:: Stated task ::
Set down the material once more, exactly as it appears.
Items start
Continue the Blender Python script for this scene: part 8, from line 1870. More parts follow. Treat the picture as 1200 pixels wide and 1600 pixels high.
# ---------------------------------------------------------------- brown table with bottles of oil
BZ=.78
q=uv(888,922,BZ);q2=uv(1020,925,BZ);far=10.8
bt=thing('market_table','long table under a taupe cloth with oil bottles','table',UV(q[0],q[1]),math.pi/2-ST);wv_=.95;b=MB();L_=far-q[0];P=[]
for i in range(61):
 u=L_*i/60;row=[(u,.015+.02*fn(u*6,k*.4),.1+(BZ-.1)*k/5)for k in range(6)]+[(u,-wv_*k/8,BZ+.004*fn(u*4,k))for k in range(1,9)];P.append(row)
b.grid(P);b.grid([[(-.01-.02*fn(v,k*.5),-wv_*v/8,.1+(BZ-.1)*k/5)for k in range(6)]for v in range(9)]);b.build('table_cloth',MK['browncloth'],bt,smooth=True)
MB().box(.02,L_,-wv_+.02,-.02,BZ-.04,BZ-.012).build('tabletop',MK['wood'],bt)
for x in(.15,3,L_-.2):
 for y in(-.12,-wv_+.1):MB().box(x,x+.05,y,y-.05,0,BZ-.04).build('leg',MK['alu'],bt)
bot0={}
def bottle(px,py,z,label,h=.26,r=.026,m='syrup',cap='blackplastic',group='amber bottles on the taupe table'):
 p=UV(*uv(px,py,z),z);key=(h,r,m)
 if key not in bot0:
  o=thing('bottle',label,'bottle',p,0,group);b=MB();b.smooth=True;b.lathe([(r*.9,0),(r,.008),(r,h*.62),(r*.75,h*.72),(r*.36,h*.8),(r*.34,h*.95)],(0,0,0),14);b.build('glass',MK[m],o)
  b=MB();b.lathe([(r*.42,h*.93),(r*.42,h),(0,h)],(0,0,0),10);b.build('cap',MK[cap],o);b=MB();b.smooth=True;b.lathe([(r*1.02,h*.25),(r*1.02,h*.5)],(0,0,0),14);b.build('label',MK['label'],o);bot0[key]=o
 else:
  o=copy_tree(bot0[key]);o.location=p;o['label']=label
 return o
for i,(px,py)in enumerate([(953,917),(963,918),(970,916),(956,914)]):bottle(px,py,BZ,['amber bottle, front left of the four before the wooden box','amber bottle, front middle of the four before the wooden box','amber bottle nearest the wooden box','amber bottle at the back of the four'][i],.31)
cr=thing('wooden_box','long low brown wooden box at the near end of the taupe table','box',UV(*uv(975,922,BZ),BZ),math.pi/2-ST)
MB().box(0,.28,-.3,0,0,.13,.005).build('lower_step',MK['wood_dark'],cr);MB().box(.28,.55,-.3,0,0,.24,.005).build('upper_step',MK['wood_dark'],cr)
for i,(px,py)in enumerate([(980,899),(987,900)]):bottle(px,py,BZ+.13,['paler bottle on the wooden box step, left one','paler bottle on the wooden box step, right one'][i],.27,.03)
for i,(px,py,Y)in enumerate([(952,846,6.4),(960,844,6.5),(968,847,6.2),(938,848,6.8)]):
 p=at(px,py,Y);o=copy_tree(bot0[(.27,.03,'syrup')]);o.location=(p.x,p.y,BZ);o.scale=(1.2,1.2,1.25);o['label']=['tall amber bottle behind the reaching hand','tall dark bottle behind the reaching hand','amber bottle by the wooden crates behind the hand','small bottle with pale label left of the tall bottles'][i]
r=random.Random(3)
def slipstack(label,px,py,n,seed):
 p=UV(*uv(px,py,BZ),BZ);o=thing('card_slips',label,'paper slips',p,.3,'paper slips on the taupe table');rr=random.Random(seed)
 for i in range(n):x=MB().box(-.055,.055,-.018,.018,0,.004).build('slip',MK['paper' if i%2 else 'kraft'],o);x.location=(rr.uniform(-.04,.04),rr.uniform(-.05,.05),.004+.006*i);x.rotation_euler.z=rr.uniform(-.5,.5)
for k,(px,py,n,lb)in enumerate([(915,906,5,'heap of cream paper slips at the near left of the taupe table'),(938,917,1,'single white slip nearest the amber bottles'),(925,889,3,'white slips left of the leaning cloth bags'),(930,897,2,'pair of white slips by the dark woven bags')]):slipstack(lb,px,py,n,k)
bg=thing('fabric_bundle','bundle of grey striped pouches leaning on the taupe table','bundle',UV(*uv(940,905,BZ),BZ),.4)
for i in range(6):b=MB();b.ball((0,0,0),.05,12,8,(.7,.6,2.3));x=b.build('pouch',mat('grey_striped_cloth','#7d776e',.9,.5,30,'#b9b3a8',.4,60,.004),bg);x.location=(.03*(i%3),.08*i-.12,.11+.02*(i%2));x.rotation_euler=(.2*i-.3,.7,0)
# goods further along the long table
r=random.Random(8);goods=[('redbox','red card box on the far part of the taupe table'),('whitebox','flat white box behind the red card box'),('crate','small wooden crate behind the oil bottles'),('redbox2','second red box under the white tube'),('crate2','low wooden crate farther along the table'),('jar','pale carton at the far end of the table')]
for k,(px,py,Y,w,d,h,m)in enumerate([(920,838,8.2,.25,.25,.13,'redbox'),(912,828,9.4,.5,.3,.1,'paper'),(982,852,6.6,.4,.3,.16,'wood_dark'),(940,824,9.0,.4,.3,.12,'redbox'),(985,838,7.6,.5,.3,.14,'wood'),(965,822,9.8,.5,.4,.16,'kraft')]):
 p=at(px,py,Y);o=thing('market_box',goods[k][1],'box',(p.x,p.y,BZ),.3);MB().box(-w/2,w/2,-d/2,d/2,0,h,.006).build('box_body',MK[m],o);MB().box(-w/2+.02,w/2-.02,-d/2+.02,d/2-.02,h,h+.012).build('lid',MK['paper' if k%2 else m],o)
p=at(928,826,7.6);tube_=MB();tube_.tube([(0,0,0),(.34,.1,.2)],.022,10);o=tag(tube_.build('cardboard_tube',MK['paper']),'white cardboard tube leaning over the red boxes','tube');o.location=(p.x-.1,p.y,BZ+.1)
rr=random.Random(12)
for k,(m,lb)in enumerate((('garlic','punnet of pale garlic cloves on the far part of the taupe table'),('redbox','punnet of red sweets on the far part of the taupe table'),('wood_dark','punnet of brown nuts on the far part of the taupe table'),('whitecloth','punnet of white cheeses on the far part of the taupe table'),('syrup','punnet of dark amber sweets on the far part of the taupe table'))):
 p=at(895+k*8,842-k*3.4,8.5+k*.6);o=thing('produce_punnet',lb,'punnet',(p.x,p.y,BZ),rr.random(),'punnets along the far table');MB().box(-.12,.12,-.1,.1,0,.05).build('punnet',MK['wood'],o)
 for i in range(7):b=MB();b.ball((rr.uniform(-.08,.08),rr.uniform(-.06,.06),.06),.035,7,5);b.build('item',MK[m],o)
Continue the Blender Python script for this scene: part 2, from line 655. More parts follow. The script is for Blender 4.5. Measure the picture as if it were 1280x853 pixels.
Items end
:: Result for this exercise ::
Continue the Blender Python script for this scene: part 8, from line 1870. More parts follow. Treat the picture as 1200 pixels wide and 1600 pixels high.
# ---------------------------------------------------------------- brown table with bottles of oil
BZ=.78
q=uv(888,922,BZ);q2=uv(1020,925,BZ);far=10.8
bt=thing('market_table','long table under a taupe cloth with oil bottles','table',UV(q[0],q[1]),math.pi/2-ST);wv_=.95;b=MB();L_=far-q[0];P=[]
for i in range(61):
 u=L_*i/60;row=[(u,.015+.02*fn(u*6,k*.4),.1+(BZ-.1)*k/5)for k in range(6)]+[(u,-wv_*k/8,BZ+.004*fn(u*4,k))for k in range(1,9)];P.append(row)
b.grid(P);b.grid([[(-.01-.02*fn(v,k*.5),-wv_*v/8,.1+(BZ-.1)*k/5)for k in range(6)]for v in range(9)]);b.build('table_cloth',MK['browncloth'],bt,smooth=True)
MB().box(.02,L_,-wv_+.02,-.02,BZ-.04,BZ-.012).build('tabletop',MK['wood'],bt)
for x in(.15,3,L_-.2):
 for y in(-.12,-wv_+.1):MB().box(x,x+.05,y,y-.05,0,BZ-.04).build('leg',MK['alu'],bt)
bot0={}
def bottle(px,py,z,label,h=.26,r=.026,m='syrup',cap='blackplastic',group='amber bottles on the taupe table'):
 p=UV(*uv(px,py,z),z);key=(h,r,m)
 if key not in bot0:
  o=thing('bottle',label,'bottle',p,0,group);b=MB();b.smooth=True;b.lathe([(r*.9,0),(r,.008),(r,h*.62),(r*.75,h*.72),(r*.36,h*.8),(r*.34,h*.95)],(0,0,0),14);b.build('glass',MK[m],o)
  b=MB();b.lathe([(r*.42,h*.93),(r*.42,h),(0,h)],(0,0,0),10);b.build('cap',MK[cap],o);b=MB();b.smooth=True;b.lathe([(r*1.02,h*.25),(r*1.02,h*.5)],(0,0,0),14);b.build('label',MK['label'],o);bot0[key]=o
 else:
  o=copy_tree(bot0[key]);o.location=p;o['label']=label
 return o
for i,(px,py)in enumerate([(953,917),(963,918),(970,916),(956,914)]):bottle(px,py,BZ,['amber bottle, front left of the four before the wooden box','amber bottle, front middle of the four before the wooden box','amber bottle nearest the wooden box','amber bottle at the back of the four'][i],.31)
cr=thing('wooden_box','long low brown wooden box at the near end of the taupe table','box',UV(*uv(975,922,BZ),BZ),math.pi/2-ST)
MB().box(0,.28,-.3,0,0,.13,.005).build('lower_step',MK['wood_dark'],cr);MB().box(.28,.55,-.3,0,0,.24,.005).build('upper_step',MK['wood_dark'],cr)
for i,(px,py)in enumerate([(980,899),(987,900)]):bottle(px,py,BZ+.13,['paler bottle on the wooden box step, left one','paler bottle on the wooden box step, right one'][i],.27,.03)
for i,(px,py,Y)in enumerate([(952,846,6.4),(960,844,6.5),(968,847,6.2),(938,848,6.8)]):
 p=at(px,py,Y);o=copy_tree(bot0[(.27,.03,'syrup')]);o.location=(p.x,p.y,BZ);o.scale=(1.2,1.2,1.25);o['label']=['tall amber bottle behind the reaching hand','tall dark bottle behind the reaching hand','amber bottle by the wooden crates behind the hand','small bottle with pale label left of the tall bottles'][i]
r=random.Random(3)
def slipstack(label,px,py,n,seed):
 p=UV(*uv(px,py,BZ),BZ);o=thing('card_slips',label,'paper slips',p,.3,'paper slips on the taupe table');rr=random.Random(seed)
 for i in range(n):x=MB().box(-.055,.055,-.018,.018,0,.004).build('slip',MK['paper' if i%2 else 'kraft'],o);x.location=(rr.uniform(-.04,.04),rr.uniform(-.05,.05),.004+.006*i);x.rotation_euler.z=rr.uniform(-.5,.5)
for k,(px,py,n,lb)in enumerate([(915,906,5,'heap of cream paper slips at the near left of the taupe table'),(938,917,1,'single white slip nearest the amber bottles'),(925,889,3,'white slips left of the leaning cloth bags'),(930,897,2,'pair of white slips by the dark woven bags')]):slipstack(lb,px,py,n,k)
bg=thing('fabric_bundle','bundle of grey striped pouches leaning on the taupe table','bundle',UV(*uv(940,905,BZ),BZ),.4)
for i in range(6):b=MB();b.ball((0,0,0),.05,12,8,(.7,.6,2.3));x=b.build('pouch',mat('grey_striped_cloth','#7d776e',.9,.5,30,'#b9b3a8',.4,60,.004),bg);x.location=(.03*(i%3),.08*i-.12,.11+.02*(i%2));x.rotation_euler=(.2*i-.3,.7,0)
# goods further along the long table
r=random.Random(8);goods=[('redbox','red card box on the far part of the taupe table'),('whitebox','flat white box behind the red card box'),('crate','small wooden crate behind the oil bottles'),('redbox2','second red box under the white tube'),('crate2','low wooden crate farther along the table'),('jar','pale carton at the far end of the table')]
for k,(px,py,Y,w,d,h,m)in enumerate([(920,838,8.2,.25,.25,.13,'redbox'),(912,828,9.4,.5,.3,.1,'paper'),(982,852,6.6,.4,.3,.16,'wood_dark'),(940,824,9.0,.4,.3,.12,'redbox'),(985,838,7.6,.5,.3,.14,'wood'),(965,822,9.8,.5,.4,.16,'kraft')]):
 p=at(px,py,Y);o=thing('market_box',goods[k][1],'box',(p.x,p.y,BZ),.3);MB().box(-w/2,w/2,-d/2,d/2,0,h,.006).build('box_body',MK[m],o);MB().box(-w/2+.02,w/2-.02,-d/2+.02,d/2-.02,h,h+.012).build('lid',MK['paper' if k%2 else m],o)
p=at(928,826,7.6);tube_=MB();tube_.tube([(0,0,0),(.34,.1,.2)],.022,10);o=tag(tube_.build('cardboard_tube',MK['paper']),'white cardboard tube leaning over the red boxes','tube');o.location=(p.x-.1,p.y,BZ+.1)
rr=random.Random(12)
for k,(m,lb)in enumerate((('garlic','punnet of pale garlic cloves on the far part of the taupe table'),('redbox','punnet of red sweets on the far part of the taupe table'),('wood_dark','punnet of brown nuts on the far part of the taupe table'),('whitecloth','punnet of white cheeses on the far part of the taupe table'),('syrup','punnet of dark amber sweets on the far part of the taupe table'))):
 p=at(895+k*8,842-k*3.4,8.5+k*.6);o=thing('produce_punnet',lb,'punnet',(p.x,p.y,BZ),rr.random(),'punnets along the far table');MB().box(-.12,.12,-.1,.1,0,.05).build('punnet',MK['wood'],o)
 for i in range(7):b=MB();b.ball((rr.uniform(-.08,.08),rr.uniform(-.06,.06),.06),.035,7,5);b.build('item',MK[m],o)
Continue the Blender Python script for this scene: part 2, from line 655. More parts follow. The script is for Blender 4.5. Measure the picture as if it were 1280x853 pixels.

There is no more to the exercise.